LINCOLN — Nebraska's 2012 legislative session looks to be the year of the child.
During the next four months, lawmakers will wrestle with key questions about the future of child welfare and juvenile justice in the state.
How they answer — or don't answer — those questions will shape the lives of abused and neglected Nebraska children and youthful troublemakers.
"I think this is going to be one of the more significant issues that we deal with," said State Sen. Steve Lathrop of Omaha. "We have a responsibility to these young people."
The debate will include whether to pull back on the Nebraska Department of Health and Human Services' controversial experiment in privatizing child welfare.
Lawmakers also will look at creating a state children's agency, setting up an advisory commission on child welfare, raising pay for foster parents and shifting responsibility for juvenile delinquents away from HHS.
Children's issues have risen to the surface because of the turmoil created by a two-year-old privatization initiative.
Starting in November 2009, the state turned over to private contractors the bulk of duties for ensuring the safety and well-being of abused and neglected children in the state.
The state initially contracted with five private agencies, but three have lost or dropped their contracts because of financial and management issues.

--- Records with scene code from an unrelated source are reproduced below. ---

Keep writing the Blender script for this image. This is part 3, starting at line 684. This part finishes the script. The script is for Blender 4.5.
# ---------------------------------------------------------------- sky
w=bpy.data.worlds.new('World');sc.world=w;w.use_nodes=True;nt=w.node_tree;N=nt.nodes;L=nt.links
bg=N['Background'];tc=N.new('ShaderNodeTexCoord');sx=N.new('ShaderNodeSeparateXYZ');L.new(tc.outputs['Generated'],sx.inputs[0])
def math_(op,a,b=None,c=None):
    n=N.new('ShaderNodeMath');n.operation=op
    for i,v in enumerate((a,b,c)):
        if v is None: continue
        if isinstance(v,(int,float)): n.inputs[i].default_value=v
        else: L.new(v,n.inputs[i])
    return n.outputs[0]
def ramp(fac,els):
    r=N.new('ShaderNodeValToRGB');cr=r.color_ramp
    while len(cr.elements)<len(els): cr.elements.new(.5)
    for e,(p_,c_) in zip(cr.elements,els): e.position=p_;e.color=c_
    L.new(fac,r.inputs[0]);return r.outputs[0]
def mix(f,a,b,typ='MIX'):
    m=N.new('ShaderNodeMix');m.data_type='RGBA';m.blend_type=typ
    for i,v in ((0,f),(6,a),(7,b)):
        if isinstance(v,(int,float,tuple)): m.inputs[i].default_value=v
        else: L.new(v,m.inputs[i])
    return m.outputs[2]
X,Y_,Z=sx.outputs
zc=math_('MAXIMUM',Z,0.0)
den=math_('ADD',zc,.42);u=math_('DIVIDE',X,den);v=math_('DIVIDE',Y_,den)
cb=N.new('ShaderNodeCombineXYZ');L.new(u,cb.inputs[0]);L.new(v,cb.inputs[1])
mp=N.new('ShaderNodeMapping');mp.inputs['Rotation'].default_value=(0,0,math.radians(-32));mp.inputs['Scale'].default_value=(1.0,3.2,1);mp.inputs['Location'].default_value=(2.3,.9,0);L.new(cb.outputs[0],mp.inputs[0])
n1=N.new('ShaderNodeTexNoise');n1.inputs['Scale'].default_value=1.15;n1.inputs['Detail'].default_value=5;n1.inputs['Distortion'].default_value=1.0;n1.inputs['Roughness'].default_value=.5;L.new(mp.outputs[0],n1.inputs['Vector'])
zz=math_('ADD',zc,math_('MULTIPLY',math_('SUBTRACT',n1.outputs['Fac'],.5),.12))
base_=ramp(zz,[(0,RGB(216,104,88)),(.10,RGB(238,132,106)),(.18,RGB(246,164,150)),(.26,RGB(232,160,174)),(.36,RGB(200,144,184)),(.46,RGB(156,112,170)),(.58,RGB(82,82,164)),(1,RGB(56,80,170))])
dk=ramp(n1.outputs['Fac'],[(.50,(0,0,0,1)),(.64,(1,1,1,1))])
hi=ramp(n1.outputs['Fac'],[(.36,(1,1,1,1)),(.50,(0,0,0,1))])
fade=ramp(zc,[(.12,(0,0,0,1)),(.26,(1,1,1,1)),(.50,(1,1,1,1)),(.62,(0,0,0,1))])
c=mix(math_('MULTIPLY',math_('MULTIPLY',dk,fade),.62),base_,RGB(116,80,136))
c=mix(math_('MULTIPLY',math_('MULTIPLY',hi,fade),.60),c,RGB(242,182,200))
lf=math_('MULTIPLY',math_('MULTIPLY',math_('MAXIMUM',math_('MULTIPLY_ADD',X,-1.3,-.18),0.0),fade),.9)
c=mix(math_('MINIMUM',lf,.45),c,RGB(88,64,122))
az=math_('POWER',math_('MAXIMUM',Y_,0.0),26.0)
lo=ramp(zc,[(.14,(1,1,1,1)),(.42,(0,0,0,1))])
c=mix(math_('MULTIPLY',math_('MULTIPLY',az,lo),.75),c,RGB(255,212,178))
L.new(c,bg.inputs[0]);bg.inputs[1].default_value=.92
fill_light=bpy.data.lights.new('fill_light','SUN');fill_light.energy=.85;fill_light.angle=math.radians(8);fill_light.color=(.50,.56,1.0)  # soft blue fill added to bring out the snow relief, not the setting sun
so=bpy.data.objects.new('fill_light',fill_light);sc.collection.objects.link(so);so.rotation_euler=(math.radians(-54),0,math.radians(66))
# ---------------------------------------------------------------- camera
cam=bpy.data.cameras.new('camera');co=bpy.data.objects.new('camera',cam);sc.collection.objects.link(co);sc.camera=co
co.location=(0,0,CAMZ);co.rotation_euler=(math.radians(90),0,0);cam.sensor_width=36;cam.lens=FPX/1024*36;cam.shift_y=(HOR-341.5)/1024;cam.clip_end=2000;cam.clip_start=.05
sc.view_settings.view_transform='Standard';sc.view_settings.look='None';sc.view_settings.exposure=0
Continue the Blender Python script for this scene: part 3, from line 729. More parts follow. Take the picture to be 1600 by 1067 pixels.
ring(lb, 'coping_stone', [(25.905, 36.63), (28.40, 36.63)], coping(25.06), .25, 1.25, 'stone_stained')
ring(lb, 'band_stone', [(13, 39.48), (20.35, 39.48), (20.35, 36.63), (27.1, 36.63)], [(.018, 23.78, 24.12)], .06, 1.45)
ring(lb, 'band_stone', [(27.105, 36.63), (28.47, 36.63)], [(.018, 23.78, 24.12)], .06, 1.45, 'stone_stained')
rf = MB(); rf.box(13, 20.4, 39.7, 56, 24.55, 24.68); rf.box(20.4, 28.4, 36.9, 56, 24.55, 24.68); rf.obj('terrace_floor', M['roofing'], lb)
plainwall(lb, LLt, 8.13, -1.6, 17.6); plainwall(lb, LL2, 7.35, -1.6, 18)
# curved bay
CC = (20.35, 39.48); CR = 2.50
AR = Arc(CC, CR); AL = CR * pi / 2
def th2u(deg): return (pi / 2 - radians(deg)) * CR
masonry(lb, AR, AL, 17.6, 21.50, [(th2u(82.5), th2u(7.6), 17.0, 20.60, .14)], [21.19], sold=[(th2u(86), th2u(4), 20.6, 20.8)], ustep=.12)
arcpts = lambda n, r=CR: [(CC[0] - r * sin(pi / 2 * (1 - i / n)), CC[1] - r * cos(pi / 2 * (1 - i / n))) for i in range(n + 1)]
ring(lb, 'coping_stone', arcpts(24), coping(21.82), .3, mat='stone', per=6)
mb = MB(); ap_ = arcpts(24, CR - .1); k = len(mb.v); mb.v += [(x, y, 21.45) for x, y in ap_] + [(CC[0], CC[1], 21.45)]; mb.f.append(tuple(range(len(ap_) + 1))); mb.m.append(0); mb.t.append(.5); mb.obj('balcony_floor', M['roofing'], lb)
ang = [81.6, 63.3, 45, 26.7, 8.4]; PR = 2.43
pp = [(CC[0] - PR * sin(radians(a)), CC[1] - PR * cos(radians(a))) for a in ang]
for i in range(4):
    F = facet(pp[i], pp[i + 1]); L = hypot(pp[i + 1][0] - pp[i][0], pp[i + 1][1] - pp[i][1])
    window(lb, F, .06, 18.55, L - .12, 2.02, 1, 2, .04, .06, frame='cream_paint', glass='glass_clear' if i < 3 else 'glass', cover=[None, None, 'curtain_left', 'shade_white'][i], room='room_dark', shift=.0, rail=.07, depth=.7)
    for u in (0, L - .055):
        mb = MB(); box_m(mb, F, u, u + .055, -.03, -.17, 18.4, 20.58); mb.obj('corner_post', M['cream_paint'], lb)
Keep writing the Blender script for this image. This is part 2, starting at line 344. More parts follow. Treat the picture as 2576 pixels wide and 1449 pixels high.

A legislative committee concluded last month that the contracts had been "ill-advised" from the beginning and had produced "neither the outcomes nor the cost savings for which the state contracted."
The committee recommended sweeping changes aimed at creating better outcomes for children and better financial oversight for the state.
Sen. Kathy Campbell of Lincoln, who led the Health and Human Services Committee's investigation, is working on translating the recommendations into one or more legislative bills.
"Now the real work begins in terms of how you put these pieces together and how you pay for them," she said.
Campbell said she doesn't know yet how many recommendations will find support among her colleagues or how many can be accomplished this year.
Speaker of the Legislature Mike Flood would not predict how the Legislature might end up on the specific issues. But he and others said the committee's recommendations will carry great weight in the debate.
"I don't know that it will be as controversial as it is complex," he said. "There are many moving parts."
The recommendation to return management of child welfare cases to the state appears to have strong initial appeal among senators.
Sen. Tom Hansen of North Platte argued that state workers should take back case management duties because the care of children in the system is a state responsibility.
"These are wards of the state, not wards of a corporation," he said.
Not all senators are convinced, though. Sen. Colby Coash of Lincoln said he is weighing several factors on both sides.
"My guiding principle is first, do no harm," he said. "The last thing I want to do is make another change that lets more kids fall through the cracks."
Lobbyists for the state's two private contractors are at work trying to persuade senators to oppose the change.
The contractors are the Kansas-based KVC, which handles all cases in southeast Nebraska and one-third of those in the Omaha area, and the Omaha-based Nebraska Families Collaborative, which handles the rest of the Omaha-area cases.
The idea of creating a separate children's agency faces more skepticism from senators.
Sen. John Harms of Scottsbluff likes the idea because, he said, children's needs get lost within HHS.
"It's just a big bureaucracy that we have today," he said. "Then we can truly focus on the issue that we have at hand."
Coash said he would need to be satisfied that a new agency represents real change rather than simply moving things around in government.
The proposal for a commission bringing together all three branches of government with outside interests also prompted some concern.
Flood has long been leery about groups that intermingle the three branches of government because, he said, they blur the separation of powers.
Finding funding could prove a stumbling block as well.
Rehiring case managers, especially in sufficient numbers to keep caseloads low, likely would carry a price tag. So would a recommendation to increase the pay for foster parents.
Some senators said lawmakers would be willing to put more into reform. They noted that privatization had not saved money and, in fact, increased state child welfare spending by 27 percent last year.
"We'll fund what we think is a priority, and I would certainly think this issue has bubbled up to a priority," Coash said. "If we're going to do it, let's do it right."
But the potential for additional cost would make it more difficult to win the governor's support.
Gov. Dave Heineman sounded skeptical in his initial comments about the committee recommendations but said he planned to reread the report and talk with interested parties.
Campbell said she plans to talk with the governor once he has reviewed the report. "I want to know if he has any alternate thoughts to those," she said.
Adding to the complexity of the debate will be proposals for changing how the state deals with juvenile offenders.
Nebraska now handles those children through its child welfare system.
Sen. Brad Ashford of Omaha, the Judiciary Committee chairman, is looking at making them the responsibility of the State Probation Administration, which is administered by the courts.
Ashford also will introduce a bill on behalf of the governor to move the youth treatment and rehabilitation centers from HHS to the Department of Correctional Services.